SYDNEY – Asian shares tracked a bounce on Wall Street on Tuesday, as investors remained confident that key US economic data due later would show an easing in inflation, while the yen recouped losses as Japan nominated a new central bank governor.

Japan's currency had weakened on uncertainty surrounding the next governor of the Bank of Japan. The government named academic Kazuo Ueda on Tuesday as its pick for the job, a surprise choice that could improve the odds of an end to its unpopular yield control policy.

MSCI's broadest index of Asia-Pacific shares outside Japan rebounded 0.3 percent. Japan's Nikkei rose 0.5 percent.

Later on Tuesday, the US Bureau of Labor Statistics will release January's consumer price index (CPI) data, which is expected to show how effective Federal Reserve policy tightening has been in taming inflation.

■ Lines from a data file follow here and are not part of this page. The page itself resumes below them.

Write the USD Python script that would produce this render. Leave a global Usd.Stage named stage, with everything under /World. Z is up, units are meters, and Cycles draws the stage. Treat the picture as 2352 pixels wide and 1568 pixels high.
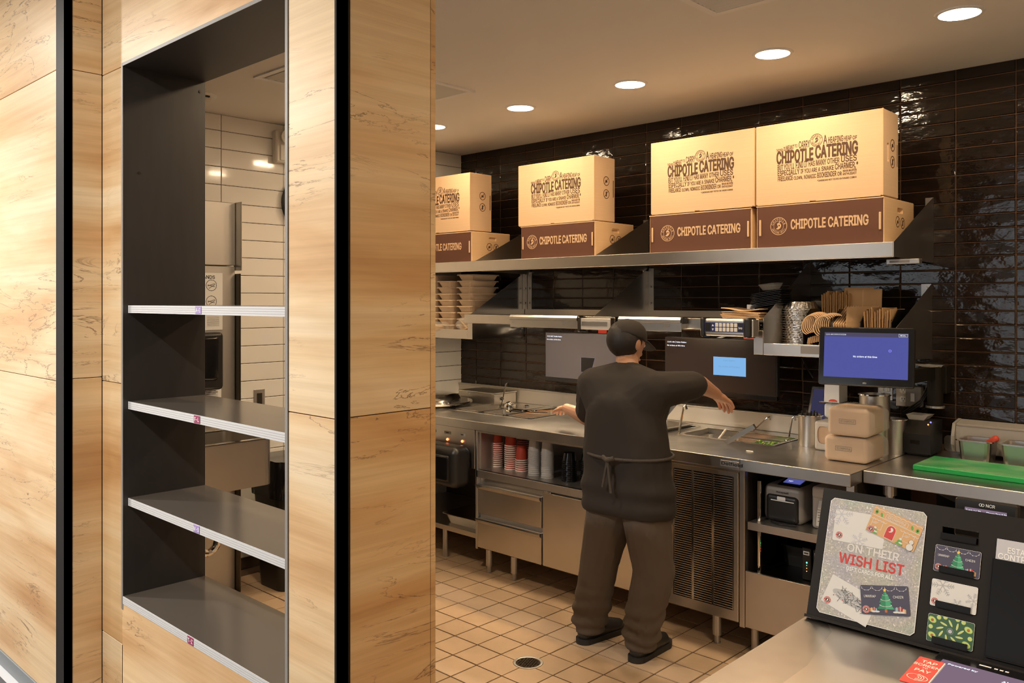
import math, random, numpy as np, trimesh, manifold3d as m3, usdkit, meshkit
from pxr import Usd, UsdGeom, UsdShade, UsdLux, Gf, Sdf
from shapely.geometry import Polygon, Point, box as sbox
from shapely import affinity
from shapely.ops import unary_union
stage = Usd.Stage.CreateInMemory()
UsdGeom.SetStageUpAxis(stage, UsdGeom.Tokens.z); UsdGeom.SetStageMetersPerUnit(stage, 1.0)
UsdGeom.Xform.Define(stage, '/World'); UsdGeom.Scope.Define(stage, '/World/Looks')
rnd = random.Random(7)
# ------------------------------------------------------------------ camera
F_PX, YAW, HORIZON, EYE = 1937.7, 43.533, 689.9, 1.616
cam = UsdGeom.Camera.Define(stage, '/World/Camera')
cam.AddTranslateOp().Set(Gf.Vec3d(0, 0, EYE)); cam.AddRotateXYZOp().Set(Gf.Vec3f(90, 0, YAW))
cam.CreateHorizontalApertureAttr(36.0); cam.CreateVerticalApertureAttr(24.0)
cam.CreateFocalLengthAttr(36.0 * F_PX / 2352); cam.CreateVerticalApertureOffsetAttr(-36.0 * (784 - HORIZON) / 2352)
cam.CreateClippingRangeAttr(Gf.Vec2f(.05, 100)); cam.CreateFStopAttr(0.0)
cam.CreateExposureAttr(0.0)
# ------------------------------------------------------------------ lights (levels)
DOWNLIGHT, SERVING, HEAT, DINING, SPOT, WINDOW, SKY = 165.0, 285.0, 190.0, 260.0, 2900.0, 3.5, 0.5
WARM, SOFT, DAY = (1.0, .75, .48), (1.0, .94, .87), (.93, .96, 1.0)
dome = UsdLux.DomeLight.Define(stage, '/World/sky_dome'); dome.CreateIntensityAttr(SKY); dome.CreateColorAttr(Gf.Vec3f(*DAY))

def rect_light(name, loc, w, h, rot, inten, col):                     # daylight outside a storefront window
    l = UsdLux.RectLight.Define(stage, '/World/' + name); l.AddTranslateOp().Set(Gf.Vec3d(*loc)); l.AddRotateXYZOp().Set(Gf.Vec3f(*rot))
    l.CreateWidthAttr(w); l.CreateHeightAttr(h); l.CreateIntensityAttr(inten); l.CreateColorAttr(Gf.Vec3f(*col))
rect_light('daylight_storefront', (-4.0, -5.45, 1.6), 5.0, 2.3, (90, 0, 180), WINDOW, DAY)
rect_light('daylight_side', (-8.45, -2.4, 1.5), 3.0, 2.2, (90, 0, 90), WINDOW, DAY)
# ------------------------------------------------------------------ mesh helpers: a mesh is (vertices, faces)
def tri(m):
    if hasattr(m, 'to_mesh'):
        q = m.to_mesh(); return np.array(q.vert_properties[:, :3], float), np.array(q.tri_verts, int)
    if isinstance(m, trimesh.Trimesh): return np.array(m.vertices), np.array(m.faces)
    v, f = np.asarray(m[0], float), np.asarray(m[1], int)
    return (v, np.vstack([f[:, [0, 1, 2]], f[:, [0, 2, 3]]])) if f.shape[1] == 4 else (v, f)
def cat(*ms):
    V, F, n = [], [], 0
    for m in ms:
        v, f = tri(m); V.append(v); F.append(f + n); n += len(v)
    return np.vstack(V), np.vstack(F)
def B(x0, x1, y0, y1, z0, z1, b=0.0):                                 # box, chamfered by b
    x0, x1 = min(x0, x1), max(x0, x1); y0, y1 = min(y0, y1), max(y0, y1); z0, z1 = min(z0, z1), max(z0, z1)
    b = min(b, .45 * min(x1 - x0, y1 - y0, z1 - z0)); P = []
    for x, sx in ((x0, 1), (x1, -1)):
        for y, sy in ((y0, 1), (y1, -1)):
            for z, sz in ((z0, 1), (z1, -1)):
                P += [(x + sx * b, y + sy * b, z), (x + sx * b, y, z + sz * b), (x, y + sy * b, z + sz * b)] if b else [(x, y, z)]
    return tri(m3.Manifold.hull_points(np.array(P)))
def hull(P): return tri(m3.Manifold.hull_points(np.asarray(P, float)))
def RB(x0, x1, y0, y1, z0, z1, r, seg=10):                            # box with rounded edges
    s = m3.Manifold.sphere(r, seg)
    return tri(m3.Manifold.batch_hull([s.translate((x, y, z)) for x in (x0 + r, x1 - r) for y in (y0 + r, y1 - r) for z in (z0 + r, z1 - r)]))
def RV(x0, x1, y0, y1, z0, z1, r, seg=16, top=None):                  # box with rounded upright edges; top = (dx, dy) inset of the upper (or lower, if negative z) outline
    def out(x0, x1, y0, y1, z):
        return [(cx + r * math.cos(a + t), cy + r * math.sin(a + t), z) for cx, cy, a in ((x1 - r, y1 - r, 0), (x0 + r, y1 - r, math.pi / 2), (x0 + r, y0 + r, math.pi), (x1 - r, y0 + r, 1.5 * math.pi)) for t in np.linspace(0, math.pi / 2, max(2, seg // 4))]
    d = top or 0
    return hull(out(x0 + d, x1 - d, y0 + d, y1 - d, z0) + out(x0, x1, y0, y1, z1))
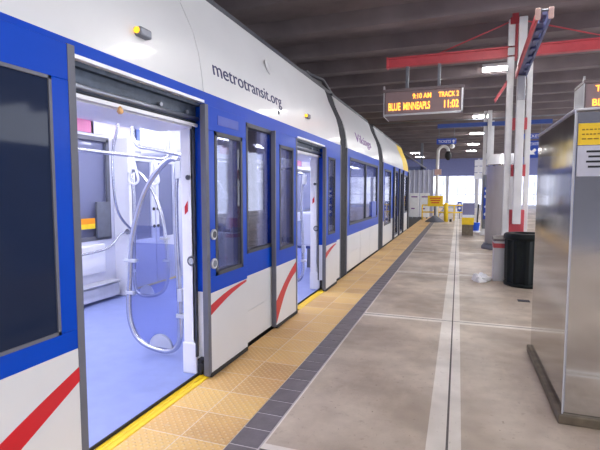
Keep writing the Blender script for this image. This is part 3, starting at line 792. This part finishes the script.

Analysts expect the headline CPI to rise 0.5 percent in January, with the core number seen advancing 0.4 percent, compared with 0.3 percent in the previous month, according to a Reuters poll. On an annual basis, consumer price inflation likely eased to 6.2 percent, from 6.5 percent in December.

Overnight on Wall Street, the S&P 500 rose 1.2 percent, while the Nasdaq rallied 1.5 percent and Dow Jones was up 1.1 percent.

"The bottom line for us is two-fold. First, inflation is coming down, but it will not be a smooth decline. A return to target for inflation was never very likely this year, so patience is required regardless," said Seth Carpenter, chief global economist at Morgan Stanley.

"But second, the recent high wage inflation does not spell failure for the Fed. Services inflation is not too far off target, the link from wages to inflation is there, but small, and both services wage and price inflation are trending down despite a strong labour market," Carpenter added.

Treasuries were largely steady, with the yield on benchmark 10-year government bonds mostly unchanged at 3.7073 percent.

Two-year bond yields also eased from their three-month highs to hover at 4.5154 percent, compared with the previous close of 4.5340 percent.

In currency markets, the dollar remained subdued ahead of the inflation data, after suffering a 0.3 percent loss against its major peers last session.

It weakened 0.2 percent against the Japanese yen to 132.13 yen, after gaining 0.8 percent the previous day.

Japan's 10-year bond yields hovered at 0.5 percent – hitting the upper limit of a range enforced by the Bank of Japan – as investors bet the yield control policy would wound up eventually under the new governor.

BlackRock Investment Institute on Monday cut Japanese stocks to "underweight", saying that a Bank of Japan (BOJ) policy change away from its ultra-loose monetary strategy could push global yields higher and reduce risk appetite.

In the oil market, Brent crude futures eased 1 percent to $85.77 while US West Texas Intermediate (WTI) crude also fell 1.3 percent to $79.1.

Gold was slightly higher. Spot gold traded at $1,855.59 per ounce.